Le gouvernement provincial a distribué 5,3 millions de dollars en subventions complémentaires à six hôpitaux, en partie pour compenser les coûts administratifs de la gestion des contrats d’entretien en PPP, y compris les frais juridiques entraînés par les litiges. Malheureusement, cette somme n’a pas permis de combler l’ensemble du déficit. Les hôpitaux ont donc dû réduire d’autres postes budgétaires.
Des questions sur les PPP conclus par Metrolinx
Le rapport de 2017 écorche Metrolinx, l’agence qui supervise les transports en commun dans la région de Toronto et de Hamilton. Celle-ci refuse de mettre en œuvre la recommandation lui demandant de « publier les évaluations de risques détaillées ayant servi à justifier le recours à la DMFA [au PPP], de même que la méthode d’évaluation des risques qu’il a employée, de sorte que des experts indépendants puissent vérifier les résultats ».
Bonnie Lysyk souligne aussi que Metrolinx n’utilise pas de données concrètes pour comparer les projets publics aux projets en PPP. On parle ici, par exemple, du rendement réel du Réseau GO ou de la CTT. Metrolinx a recours au PPP pour les grands projets d’expansion de son réseau, mais on ne sait pas trop sur quelles données se fondent cette décision ni si ces données sont fiables.
Conclusion
Le rapport de 2017 n’a rien d’étonnant. En effet, partout au pays, des vérificateurs généraux remettent en question les arguments financiers utilisés pour justifier le financement, la construction et l’exploitation des infrastructures publiques en PPP.

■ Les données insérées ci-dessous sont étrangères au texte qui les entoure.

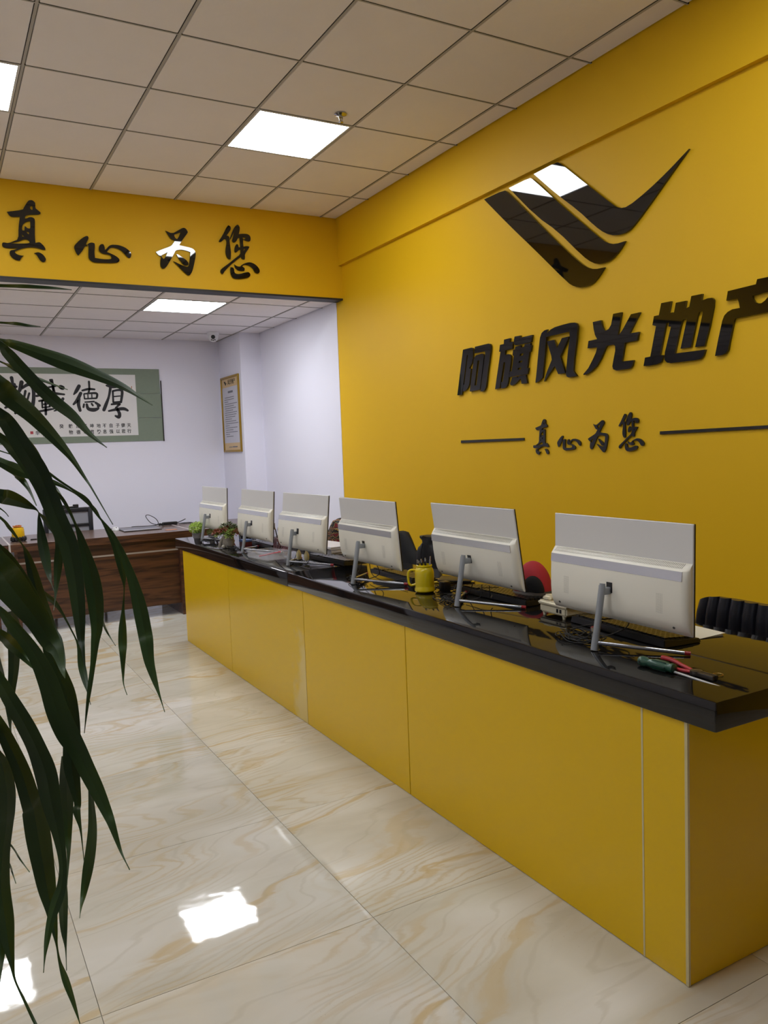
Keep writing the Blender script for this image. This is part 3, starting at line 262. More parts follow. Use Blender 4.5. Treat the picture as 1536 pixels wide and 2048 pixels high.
def plate(name, polys, m, plane, off, thick, parent=None, smoothit=0, ori=None):
    """polys: mm outlines (holes by even-odd) -> cut plate standing off the wall; plane 'beam' (x,z), 'wall' (y,z)"""
    cu = bpy.data.curves.new(name, 'CURVE'); cu.dimensions = '2D'; cu.fill_mode = 'BOTH'; cu.extrude = thick/2
    allp = [q for P in polys for q in P]
    cx = sum(q[0] for q in allp)/len(allp)/1000; cz = sum(q[1] for q in allp)/len(allp)/1000
    for P in polys:
        Q = [(a/1000-cx, b/1000-cz) for a, b in P]
        for _ in range(smoothit):
            Q2 = []
            for i in range(len(Q)):   # round off gentle turns, keep true corners
                z_, a, b = Q[i-1], Q[i], Q[(i+1) % len(Q)]
                v1 = Vector((a[0]-z_[0], a[1]-z_[1])); v2 = Vector((b[0]-a[0], b[1]-a[1]))
                if v1.length < 1e-6 or v2.length < 1e-6 or v1.angle(v2) > math.radians(62): Q2.append(a)
                else: Q2 += [(a[0]*.75+z_[0]*.25, a[1]*.75+z_[1]*.25), (a[0]*.75+b[0]*.25, a[1]*.75+b[1]*.25)]
            Q = Q2
        s = cu.splines.new('POLY'); s.points.add(len(Q)-1); s.use_cyclic_u = True
        for p, q in zip(s.points, Q): p.co = ((-q[0] if plane == 'wall' else q[0]), q[1], 0, 1)
    return curve_to_mesh(name, cu, m, parent, plane, off, cx, cz)
def curve_to_mesh(name, cu, m, parent, plane, off, cx, cz):
    t = bpy.data.objects.new('tmp', cu); C.objects.link(t)
    dg = bpy.context.evaluated_depsgraph_get(); me = bpy.data.meshes.new_from_object(t.evaluated_get(dg)); me.name = name
    C.objects.unlink(t); bpy.data.objects.remove(t)
    me.materials.clear(); me.materials.append(m)
    o = bpy.data.objects.new(name, me); link(o, parent)
    if plane == 'beam': o.rotation_euler = (math.pi/2, 0, 0); o.location = (cx, off, cz)
    else: o.rotation_euler = (math.pi/2, 0, -math.pi/2); o.location = (off, cx, cz)
    return o
def text(name, body, size, m, parent, plane, off, cx, cz, depth=.0008, sx=1, bold=0):
    cu = bpy.data.curves.new(name, 'FONT'); cu.body = body; cu.size = size; cu.align_x = 'CENTER'; cu.align_y = 'CENTER'; cu.extrude = depth; cu.resolution_u = 3; cu.offset = bold
    o = curve_to_mesh(name, cu, m, parent, plane, off, cx, cz); o.scale = (sx, 1, 1); return o
# ================================================================ ROOM
fl = B1('floor', XL, 4.2, YN, YF+.1, -.06, -.0045, mat('grout', '8C8476', .8)); tag(fl, kind='structure')
FX, FY = 1.0768, 3.682
tile_bm = BM(); box(tile_bm, .0009, .7991, .0009, .7991, -.004, 0)
tile_me = bpy.data.meshes.new('floor_tile'); tile_bm.to_mesh(tile_me); tile_bm.free(); tile_me.materials.append(MARB)
for i in range(-5, 3):
    for j in range(-6, 7):
        o = bpy.data.objects.new('floor_tile', tile_me); o.location = (FX+.8*i, FY+.8*j, 0); link(o, fl)
tag(B1('wall_right', XW, XW+.12, YN, YF+.1, 0, ZC+.1, [YEL]), kind='structure')
tag(B1('wall_right', XW-.004, XW-.0005, YB+.12, YF, 0, ZB+.02, [WHT]), 'white painted stretch of the right wall in the far room', kind='structure')
tag(B1('trim_1', XW-.03, XW, YN, YB, 2.968, ZC+.06, [YEL]), 'yellow upper band of the right wall standing slightly proud', kind='structure')
beam = B1('trim_2', XL, XW, YB, YB+.12, ZB+.008, ZC+.06, YEL); tag(beam, 'yellow beam over the opening to the far room', kind='structure')
tag(B1('trim_3', XL, XW, YB-.004, YB+.125, ZB-.002, ZB+.012, DARKP), 'dark strip along the underside of the yellow beam', kind='structure')
tag(B1('wall_far', XL, XW+.1, YF, YF+.1, 0, ZC, WHT), kind='structure')
tag(B1('wall_corner', 2.862, XW, 8.045, YF, 0, ZB+.02, WHT), 'white boxed column in the far right corner', kind='structure')
tag(B1('wall_left', XL-.1, XL, YN, YF+.1, 0, ZC+.1, WHT), kind='structure')
bw = BM()
for a in ((XL, -2.6, 0, ZC+.1), (1.0, 4.2, 0, ZC+.1), (-2.6, 1.0, 2.5, ZC+.1)): box(bw, a[0], a[1], YN-.1, YN, a[2], a[3])
tag(obj('wall_back', bw, WHT), kind='structure')
dr = BM()
for x in (-2.6, -1.42, -.84, .94): box(dr, x, x+.06, YN-.08, YN-.02, 0, 2.5)
for z in (0, 2.42): box(dr, -2.6, 1.0, YN-.08, YN-.02, z, z+.08)
dd = obj('door_1', dr, mat('door_metal', '8A8C90', .3, metal=.8)); tag(dd, 'glazed entrance doors behind the camera', kind='structure')
B1('pane', -2.56, .96, YN-.055, YN-.05, .06, 2.44, mat('clear_glass', 'FFFFFF', .0, trans=1, ior=1.45), dd)
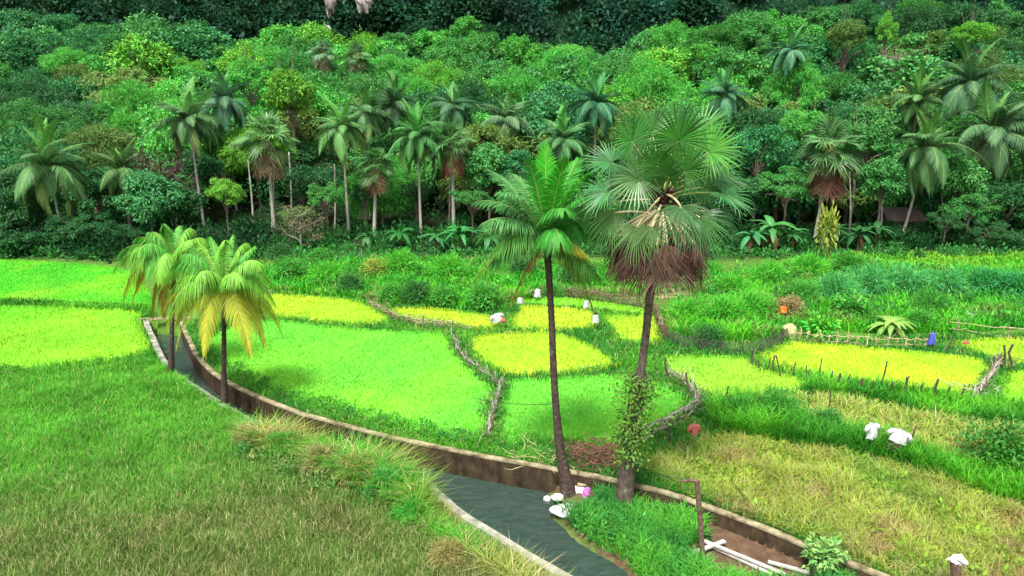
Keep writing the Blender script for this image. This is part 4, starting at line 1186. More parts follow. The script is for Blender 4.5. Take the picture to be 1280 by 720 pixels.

Ce qu’on ne connaît toujours pas, c’est le total des obligations à long terme contractées par l’Ontario et l’impact qu’elles auront sur son budget et ses finances. On sait toutefois que lorsque la Grande-Bretagne a fait l’addition de ses obligations en vertu de ses différents projets en PPP (qu’on appelle initiatives de financement privé là-bas), elle est arrivée à la somme colossale de 300 milliards de livres sterling, soit près de 500 milliards de dollars canadiens. On parle ici d’un fardeau de 20 000 dollars par chaque famille britannique.